Josh: Ron Bronstein, who I co-wrote the movie with and was a co-editor on the movie, he was the one who introduced me to [Isao] Tomita years ago, actually. Tomita is the music that we kind of feature the most, Tomita’s renditions of Debussy. I really wanted to have kind of a very romantic score, but we knew that we needed it to be electrified. We knew that it needed to have a more nighttime vibe, and nothing is more nighttime than electricity, you know what I mean? So we wanted to electrify tone to the movie, and we knew that we were going to use a few pieces that came from their world. Namely, the hard-style music that’s playing when she’s threading the needle and the Ariel Pink track at the end of the movie.

But for the most part, I think it’s all in the use of that “Clair de Lune” rendition by Tomita when [Harley and Mike] are walking down the street and we’re seeing it from the rooftop. Then you see that very unrecognizable New York skyline. It’s form following function, where really the romance is almost unrecognizable. You have this electronic, Japanese version of a French Romantic artist Debussy, and then you have this skyline of New York looking north from 71st Street—no one ever looks north. So it’s very unrecognizable.
Benny: And at the same time, when the music drops out and is absent, that’s almost as big in the beginning and the ending. These scenes start with music and then it just stops—almost. The music kind of [works] in the [same] way that everybody is talking.

Paste: Out of all the actors that you worked with on the film, who surprised you the most with his or her performance?
Both: Buddy Duress.
Josh: I knew he was just this force to be reckoned with and just this beautiful poet with the way he speaks and the way he is. He’s just a classic being. But our producers had a real inclination that there were a lot of really good actors who wanted to join the project, and there was maybe a push to try and include them, but we just said, “You’ve gotta trust Buddy.” He did a really incredible job.

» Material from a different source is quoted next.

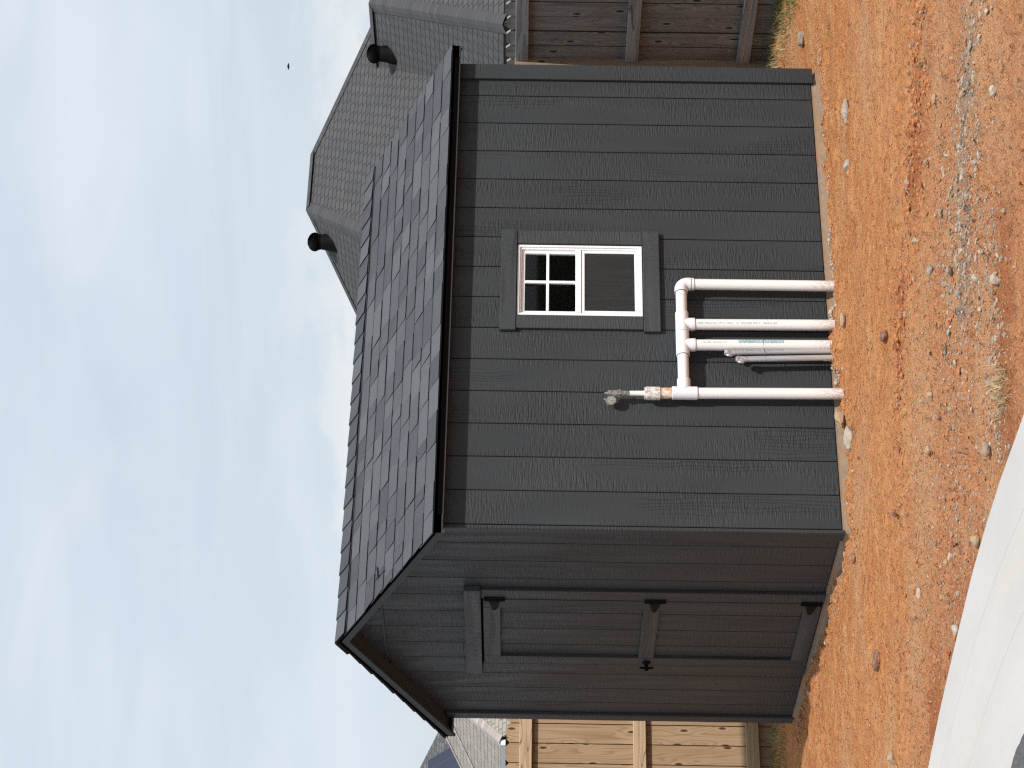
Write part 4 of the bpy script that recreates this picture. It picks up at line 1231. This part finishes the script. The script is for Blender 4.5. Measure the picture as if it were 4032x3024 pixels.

Benny: And part of it was they were skeptical of actually having him play that role. But once they saw him, they were like, “Alright. I’m on board.” They didn’t even bat an eye after that.
Paste: Yeah, I was definitely transfixed by him. He was something else.
Josh: I know. We knew what to expect from Caleb because he’s a professional, but Buddy brought a professionalism to it that was completely surprising. And you know what? We were so impressed we’re probably—no we’re going to make another film with him.